Wednesday 31 March 2010

Money now or money later?

I could start by saying 'only write for money', but here I am writing for nothing so I won't bother with that line.

This is what most people believe is the relationship between writers and money: an author writes a book, a publisher pays an advance for said book, and then the publisher pays royalties for the book when it sells lots of copies. Frabjous day! Everyone is happy. To members of the general public, this model often seems to involve a six-figure advances that is spent like a lottery win. To real-world writers, it means the publisher might give you a couple of thousand and you'll slave for weeks eating only toast. (More money and more weeks for an adult book.) If you still think authors earn a lot, read Danuta Kean's excellent breakdown of author's pay and publishers' costs. It's a bit old (2006) but things have only got worse since then.

The royalty/advance combo is not the only model, though. Many books are written for a flat fee, and some for a strange combination of flat fee and royalty. Which you are offered (or can negotiate for) often depends on the type of book you are writing. Typically, a novel or a trade adult non-fiction title attracts a royalty. Children's non-fiction, some types of children's fiction, licensed character books (that's books about pre-existing characters such as Ben Ten or Angelina Ballerina) and some types of adult non-fiction are written for a flat fee. Academic books are often written for nothing (but then, academics generally have an income, and may have been paid by their institution/the state to do the research - if writing the book is part of your paid employment, getting a good deal on the book is not really the point unless you are especially greedy).

Which is best, flat fee or royalty? It depends on what you want. If writing is your main or sole source of income, flat fees are usefully predictable. You know how much you will get, you know when you will get it, and you don't have to wait ages to be paid (well, not big ages anyway). But if your book becomes a bestseller you won't get any extra money - unless you have managed to negotiate a clause in the contract to that effect. On the other hand, if the book bombs you still get the same fee. It's not your problem.

If you have other sources of income, or you are not the sole earner in your household, royalties might work better for you. Negotiating a big advance gives the same kind of security as a flat fee, but with the benefit that if your book sells well and earns out the advance you will get extra money, long after you have finished writing the book. I still see royalty payments on old books as a nice bonus when they come in - which is stupid, because they are not a bonus at all, they are normal income for work done! But if your book doesn't earn out the advance and sales are disappointing, not only will you not earn any extra but your publisher will have a much harder time persuading acquisitions to take your next book. Why take a book they expect to make another loss on? It becomes a hard sell. At best, you will get a much smaller advance. At worst, they'll just say 'no thank you'. The 'no thank you' is likely to follow you around the publishing world as Neilsen BookScan tells everyone else just how poor your sales were.
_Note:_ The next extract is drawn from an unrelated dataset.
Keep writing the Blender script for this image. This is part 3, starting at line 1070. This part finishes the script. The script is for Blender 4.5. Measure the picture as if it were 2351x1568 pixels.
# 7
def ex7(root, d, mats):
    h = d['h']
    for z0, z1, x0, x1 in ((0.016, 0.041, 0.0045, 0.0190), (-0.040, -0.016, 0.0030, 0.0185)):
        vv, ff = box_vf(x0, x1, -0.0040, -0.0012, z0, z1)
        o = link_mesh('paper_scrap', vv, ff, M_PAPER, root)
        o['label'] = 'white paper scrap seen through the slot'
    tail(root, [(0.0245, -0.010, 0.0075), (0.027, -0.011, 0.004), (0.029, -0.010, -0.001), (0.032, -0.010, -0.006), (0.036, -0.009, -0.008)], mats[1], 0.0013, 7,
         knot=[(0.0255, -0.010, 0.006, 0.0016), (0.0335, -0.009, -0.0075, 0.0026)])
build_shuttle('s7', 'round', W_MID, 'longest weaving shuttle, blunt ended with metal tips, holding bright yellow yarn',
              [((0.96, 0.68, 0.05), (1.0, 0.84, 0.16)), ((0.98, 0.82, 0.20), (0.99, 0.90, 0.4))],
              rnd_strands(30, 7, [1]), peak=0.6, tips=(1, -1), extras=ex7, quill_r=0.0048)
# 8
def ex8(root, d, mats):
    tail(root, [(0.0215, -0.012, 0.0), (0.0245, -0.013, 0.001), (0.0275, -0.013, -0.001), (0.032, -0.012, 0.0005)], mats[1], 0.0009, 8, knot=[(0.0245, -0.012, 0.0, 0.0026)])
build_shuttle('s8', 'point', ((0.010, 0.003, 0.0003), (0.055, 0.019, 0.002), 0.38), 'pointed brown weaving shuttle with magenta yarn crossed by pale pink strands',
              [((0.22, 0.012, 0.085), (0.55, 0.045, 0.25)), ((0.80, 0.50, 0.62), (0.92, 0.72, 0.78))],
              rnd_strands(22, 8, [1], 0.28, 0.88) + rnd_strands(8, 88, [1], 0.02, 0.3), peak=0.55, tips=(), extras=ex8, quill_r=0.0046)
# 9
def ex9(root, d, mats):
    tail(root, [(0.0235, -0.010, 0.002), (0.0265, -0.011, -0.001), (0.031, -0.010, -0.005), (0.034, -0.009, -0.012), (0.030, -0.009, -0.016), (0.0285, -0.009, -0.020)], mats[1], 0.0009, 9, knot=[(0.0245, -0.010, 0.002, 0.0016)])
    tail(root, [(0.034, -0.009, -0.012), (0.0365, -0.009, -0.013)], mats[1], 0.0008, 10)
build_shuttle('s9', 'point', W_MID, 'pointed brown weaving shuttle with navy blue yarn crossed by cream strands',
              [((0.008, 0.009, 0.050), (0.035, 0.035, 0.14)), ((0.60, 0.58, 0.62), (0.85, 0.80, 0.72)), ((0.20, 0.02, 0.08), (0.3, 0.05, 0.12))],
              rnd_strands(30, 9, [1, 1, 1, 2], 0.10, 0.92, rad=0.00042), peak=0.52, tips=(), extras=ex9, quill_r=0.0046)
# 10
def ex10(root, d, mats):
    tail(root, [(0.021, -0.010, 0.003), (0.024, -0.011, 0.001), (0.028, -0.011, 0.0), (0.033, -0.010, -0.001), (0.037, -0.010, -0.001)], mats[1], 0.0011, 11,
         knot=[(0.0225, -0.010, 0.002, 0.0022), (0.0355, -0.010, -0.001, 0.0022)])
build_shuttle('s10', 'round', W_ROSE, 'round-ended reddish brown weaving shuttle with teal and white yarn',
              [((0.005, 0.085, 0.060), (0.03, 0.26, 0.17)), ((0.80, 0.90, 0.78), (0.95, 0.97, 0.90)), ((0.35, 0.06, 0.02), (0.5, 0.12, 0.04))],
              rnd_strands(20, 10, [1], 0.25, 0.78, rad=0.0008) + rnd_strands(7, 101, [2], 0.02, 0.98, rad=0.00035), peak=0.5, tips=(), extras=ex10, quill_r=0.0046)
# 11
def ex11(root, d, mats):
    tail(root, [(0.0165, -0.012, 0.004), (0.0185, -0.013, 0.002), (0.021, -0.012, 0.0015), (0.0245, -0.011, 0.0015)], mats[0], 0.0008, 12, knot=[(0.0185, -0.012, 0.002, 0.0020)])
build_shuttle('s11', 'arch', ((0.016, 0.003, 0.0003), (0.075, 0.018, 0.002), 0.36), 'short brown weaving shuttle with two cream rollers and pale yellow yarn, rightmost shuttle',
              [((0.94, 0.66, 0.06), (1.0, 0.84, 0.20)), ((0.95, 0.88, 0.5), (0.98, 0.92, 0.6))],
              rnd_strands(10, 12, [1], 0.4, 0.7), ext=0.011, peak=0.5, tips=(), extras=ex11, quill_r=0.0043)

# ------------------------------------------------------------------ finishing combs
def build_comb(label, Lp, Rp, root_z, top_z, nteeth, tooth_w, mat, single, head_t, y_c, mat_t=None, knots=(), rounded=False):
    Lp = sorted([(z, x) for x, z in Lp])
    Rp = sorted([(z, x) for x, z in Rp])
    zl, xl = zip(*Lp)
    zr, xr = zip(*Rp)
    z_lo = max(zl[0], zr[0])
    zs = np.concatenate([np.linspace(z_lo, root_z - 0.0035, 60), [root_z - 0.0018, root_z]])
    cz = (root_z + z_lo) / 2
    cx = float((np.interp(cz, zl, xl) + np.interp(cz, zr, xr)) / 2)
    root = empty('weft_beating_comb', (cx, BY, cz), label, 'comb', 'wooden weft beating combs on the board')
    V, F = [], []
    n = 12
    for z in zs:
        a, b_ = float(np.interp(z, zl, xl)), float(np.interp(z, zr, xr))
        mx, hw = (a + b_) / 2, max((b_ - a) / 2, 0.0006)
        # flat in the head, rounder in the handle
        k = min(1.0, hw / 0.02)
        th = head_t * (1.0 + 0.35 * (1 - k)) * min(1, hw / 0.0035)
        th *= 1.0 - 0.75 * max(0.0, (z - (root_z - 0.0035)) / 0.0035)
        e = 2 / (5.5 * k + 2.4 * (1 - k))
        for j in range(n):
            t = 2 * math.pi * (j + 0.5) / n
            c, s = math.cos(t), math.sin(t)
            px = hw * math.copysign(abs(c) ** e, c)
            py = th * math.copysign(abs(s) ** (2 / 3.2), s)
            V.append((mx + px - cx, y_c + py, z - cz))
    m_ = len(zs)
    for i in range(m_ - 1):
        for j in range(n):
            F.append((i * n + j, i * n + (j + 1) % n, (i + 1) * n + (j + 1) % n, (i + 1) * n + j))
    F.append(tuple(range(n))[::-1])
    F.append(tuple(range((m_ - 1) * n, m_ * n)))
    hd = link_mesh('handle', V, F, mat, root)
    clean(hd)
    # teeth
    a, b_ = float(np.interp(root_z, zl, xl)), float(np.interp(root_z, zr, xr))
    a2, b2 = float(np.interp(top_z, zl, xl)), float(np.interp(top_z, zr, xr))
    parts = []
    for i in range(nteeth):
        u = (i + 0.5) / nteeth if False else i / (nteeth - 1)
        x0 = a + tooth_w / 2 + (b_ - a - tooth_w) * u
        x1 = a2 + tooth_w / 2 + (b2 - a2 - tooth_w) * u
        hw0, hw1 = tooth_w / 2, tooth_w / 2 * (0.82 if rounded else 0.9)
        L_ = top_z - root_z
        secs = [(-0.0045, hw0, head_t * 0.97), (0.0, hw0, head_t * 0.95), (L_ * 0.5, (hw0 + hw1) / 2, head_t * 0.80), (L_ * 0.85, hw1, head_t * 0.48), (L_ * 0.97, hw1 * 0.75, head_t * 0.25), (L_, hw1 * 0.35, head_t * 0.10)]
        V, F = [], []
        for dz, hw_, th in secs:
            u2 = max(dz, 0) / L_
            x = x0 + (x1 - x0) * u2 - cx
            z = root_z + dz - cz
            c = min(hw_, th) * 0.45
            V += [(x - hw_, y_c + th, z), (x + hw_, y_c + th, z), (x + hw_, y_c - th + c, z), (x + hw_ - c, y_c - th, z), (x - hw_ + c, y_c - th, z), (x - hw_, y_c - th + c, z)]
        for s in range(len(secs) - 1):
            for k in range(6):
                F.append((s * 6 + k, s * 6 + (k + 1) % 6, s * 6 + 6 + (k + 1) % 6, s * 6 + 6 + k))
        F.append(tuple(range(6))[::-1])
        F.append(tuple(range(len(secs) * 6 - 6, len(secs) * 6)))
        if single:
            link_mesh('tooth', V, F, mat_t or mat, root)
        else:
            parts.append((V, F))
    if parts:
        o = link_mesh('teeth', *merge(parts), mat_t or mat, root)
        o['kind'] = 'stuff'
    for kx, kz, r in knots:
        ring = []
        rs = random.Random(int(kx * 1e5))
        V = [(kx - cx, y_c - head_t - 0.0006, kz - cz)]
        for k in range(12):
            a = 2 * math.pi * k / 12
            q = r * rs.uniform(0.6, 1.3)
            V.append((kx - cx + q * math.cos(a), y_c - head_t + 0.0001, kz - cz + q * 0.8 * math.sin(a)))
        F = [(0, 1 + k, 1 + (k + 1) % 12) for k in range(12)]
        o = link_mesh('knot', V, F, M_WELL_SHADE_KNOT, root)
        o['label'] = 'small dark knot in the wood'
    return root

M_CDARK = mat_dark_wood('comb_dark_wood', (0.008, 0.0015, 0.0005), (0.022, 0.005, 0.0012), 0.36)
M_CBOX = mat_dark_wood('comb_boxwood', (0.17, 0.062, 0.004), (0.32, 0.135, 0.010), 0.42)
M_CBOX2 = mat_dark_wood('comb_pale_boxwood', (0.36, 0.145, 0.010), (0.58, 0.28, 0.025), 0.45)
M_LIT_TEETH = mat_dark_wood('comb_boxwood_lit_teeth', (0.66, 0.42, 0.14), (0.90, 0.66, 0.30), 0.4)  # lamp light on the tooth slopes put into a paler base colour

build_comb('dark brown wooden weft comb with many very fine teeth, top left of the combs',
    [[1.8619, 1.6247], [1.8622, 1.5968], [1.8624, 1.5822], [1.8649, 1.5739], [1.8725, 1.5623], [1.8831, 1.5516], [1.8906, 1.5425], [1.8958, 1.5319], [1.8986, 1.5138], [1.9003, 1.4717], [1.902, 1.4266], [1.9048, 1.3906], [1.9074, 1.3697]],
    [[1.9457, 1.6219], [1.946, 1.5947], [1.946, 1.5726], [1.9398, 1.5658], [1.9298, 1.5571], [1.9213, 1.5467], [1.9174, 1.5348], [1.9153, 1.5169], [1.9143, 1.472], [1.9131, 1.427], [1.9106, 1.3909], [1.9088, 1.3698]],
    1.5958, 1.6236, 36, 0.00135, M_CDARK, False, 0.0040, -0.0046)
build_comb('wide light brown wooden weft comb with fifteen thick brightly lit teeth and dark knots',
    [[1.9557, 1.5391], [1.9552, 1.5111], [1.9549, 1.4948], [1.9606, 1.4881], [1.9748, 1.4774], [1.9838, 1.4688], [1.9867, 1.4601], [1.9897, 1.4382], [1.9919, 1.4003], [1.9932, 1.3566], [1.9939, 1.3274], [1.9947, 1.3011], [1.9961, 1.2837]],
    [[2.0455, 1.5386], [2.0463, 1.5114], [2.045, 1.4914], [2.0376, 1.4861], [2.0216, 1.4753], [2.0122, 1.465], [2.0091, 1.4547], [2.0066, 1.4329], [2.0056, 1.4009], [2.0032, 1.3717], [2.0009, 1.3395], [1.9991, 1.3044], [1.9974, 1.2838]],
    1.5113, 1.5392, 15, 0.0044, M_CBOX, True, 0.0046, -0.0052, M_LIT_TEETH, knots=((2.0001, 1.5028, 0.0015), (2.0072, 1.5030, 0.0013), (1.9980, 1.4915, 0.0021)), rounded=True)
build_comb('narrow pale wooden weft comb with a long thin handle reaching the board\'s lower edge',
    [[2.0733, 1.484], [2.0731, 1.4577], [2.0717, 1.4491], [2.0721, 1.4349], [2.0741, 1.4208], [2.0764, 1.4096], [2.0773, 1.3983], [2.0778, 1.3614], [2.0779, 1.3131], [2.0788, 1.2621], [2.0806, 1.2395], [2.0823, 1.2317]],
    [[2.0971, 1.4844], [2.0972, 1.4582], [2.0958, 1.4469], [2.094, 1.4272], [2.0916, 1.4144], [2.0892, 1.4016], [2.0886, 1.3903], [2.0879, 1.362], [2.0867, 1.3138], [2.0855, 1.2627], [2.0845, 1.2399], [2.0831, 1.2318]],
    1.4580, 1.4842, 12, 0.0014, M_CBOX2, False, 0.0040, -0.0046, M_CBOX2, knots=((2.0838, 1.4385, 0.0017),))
If you get a royalty, sales figures matter to you. You will be more willing/likely to do some publicity. You may trail around bookshops, schools, literary festivals (if you're lucky/famous), and do guest appearances on writing courses. If you get a flat fee, why bother? You aren't going to get any more money, and the publisher probably won't pay you to make appearances and might not even pay expenses. You might feel it will boost your public profile and so is worth doing for that reason. Or you might feel you'd rather get on with the next book and earn money for your time instead.

If you get a flat fee, it is usually considered 'work for hire' and you sell all rights in the book. It is no longer your copyright, you can't do anything else with it. It's like an old car you've sold, or a partner who's dumped you/you've dumped - you can't do anything with it, but it's also not your problem if it breaks. You don't have to change its tyres or wash its socks - you don't have to update your book or check its Amazon rating.
If you get a royalty, you're likely to find your royalty cut if you don't do essential updates (in non-fiction - novels don't generally need updating).

Personally, I mix flat-fee and royalty projects. It's swings and roudabouts. I have lost out on flat fee books - one book I wrote for £3000 has sold hundreds of thousands of copies in many languages, but I get no more money. And I have lost out on royalty-based deals - one non-fiction book I did for a small advance on the assurance that it was going to sell well and earn lots in royalties did not sell well because the curriculum changed the following year. The publishers could not foresee that, but I should have thought about it. So: enough flat-fee work to cover the bills and some higher risk royalty-based work to provide jam and holidays. Just as well I'm not that bothered about jam.

STOP PRESS: Go and visit Book Maven at her blog birthday party!

1 comment:

  1. Interesting post.
    I've done both, too, and I've had one book in particular that was commissioned for a flat fee (educational publisher)and then sold on to an American publisher. This means that in this much bigger market it has probably sold many many more copies than the Austrailian publisher it was commissioned by.
    At the time I didn't know this was going to happen but I figure I got paid for the writing time.
    I also retained the copyright in the text, but I'm not sure the US publisher will let me know if it goes out of print (will they even know how to contact me?)
    So now I am reluctant to go for a flat fee again, I would rather take my chances.